Don't get me wrong Budd, the PP is an
excellent portfolio, and far, far better than 99% of anything else, IMHO. The PP offers great performance and excellent protection in all major economic climates plus a bit of "catastrophe insurance" in the form of physical bullion. But one thing it's not is a no-to-low volatility portfolio. It will avoid crushing multi-year drawdowns, but you gotta be prepared for the day-to-day fluctuation to sometimes include big drops. That's true of anything that's not 100% cash, including a 60/40 portfolio--even more so, in fact.

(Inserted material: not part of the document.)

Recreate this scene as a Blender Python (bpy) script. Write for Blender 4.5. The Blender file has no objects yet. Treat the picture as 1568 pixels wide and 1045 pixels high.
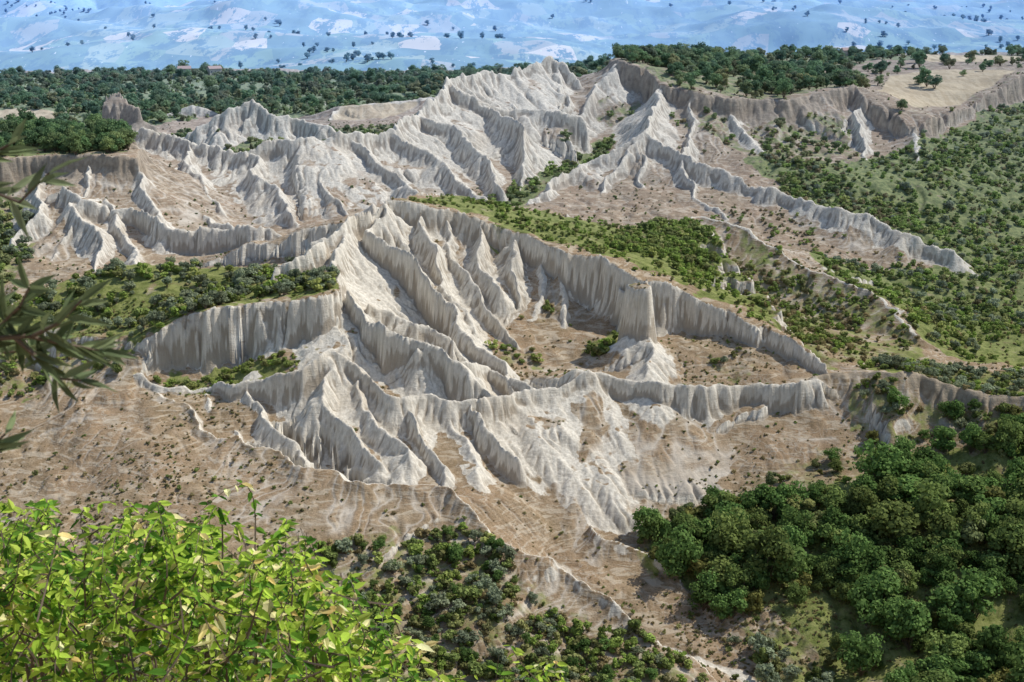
import bpy, math, numpy as np, time, random
from mathutils import Vector
rng=np.random.default_rng(7); random.seed(7)
Z0=160.0
cp,sp=math.cos(math.radians(15)),math.sin(math.radians(15))
# camera-view pixel column and row, plus ground distance in metres -> world metres
def S(u,v,D):
    yc=(522.5-v)/2178.0; t=D/(cp+yc*sp)
    return ((u-784)/2178.0*t, D, Z0+t*(-sp+yc*cp))
def SS(l): return np.array([S(*p) for p in l])
# ---------------- noise
TB=rng.random((256,256)).astype(np.float32)*2-1
def noise2(x,y,seed=0):
    x=np.asarray(x,np.float32)+seed*17.37; y=np.asarray(y,np.float32)+seed*9.71
    xi=np.floor(x); yi=np.floor(y); fx=x-xi; fy=y-yi
    xi=xi.astype(np.int32)&255; yi=yi.astype(np.int32)&255
    x1=(xi+1)&255; y1=(yi+1)&255
    fx=fx*fx*(3-2*fx); fy=fy*fy*(3-2*fy)
    a=TB[xi,yi]*(1-fx)+TB[x1,yi]*fx; b=TB[xi,y1]*(1-fx)+TB[x1,y1]*fx
    return a*(1-fy)+b*fy
def fbm(x,y,o=4,seed=0):
    r=0;a=.5;f=1
    for i in range(o):
        r=r+a*noise2(x*f,y*f,seed+i*3); a*=.5; f*=2.03
    return r
def sstep(a,b,x):
    t=np.clip((x-a)/(b-a),0,1); return t*t*(3-2*t)
# ---------------- grid
NX=1300; WA,WB=60.0,0.41
tt=np.linspace(-1,1,NX).astype(np.float64)
ys=[235.0]
while ys[-1]<1010: ys.append(ys[-1]+2*(WA+WB*ys[-1])/(NX-1))
near=np.linspace(-40,234.5,70); far=1010*np.exp(np.linspace(0,math.log(26),330))[1:]
Y=np.concatenate([near,np.array(ys),far]); M0,M1=len(near),len(near)+len(ys)
NY=len(Y); Wd=WA+WB*np.maximum(Y,0)
Xg=(Wd[:,None]*tt[None,:]); Yg=np.repeat(Y[:,None],NX,1)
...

There is nothing sacred about the PP, and I don't think there's anything wrong with taking the PP framework and asking yourself how it works, then tweaking it to match your psychology better while preserving its core insights. Adding more cash to dampen volatility, for example, or even removing cash and accepting higher volatility and vulnerability in a tight money recession. Either of those portfolios are certainly "PP-like."
In the end, I think the most important thing is to implement a portfolio that matches your psychology, not adopt something and then rigidly stick to it no matter what, regardless of how it makes you feel. If your investment portfolio doesn't match your personal psychological risk profile, eventually you'll break and sell at the worst time. Ask me how I know this…

Human behavior is economic behavior. The particulars may vary, but competition for limited resources remains a constant.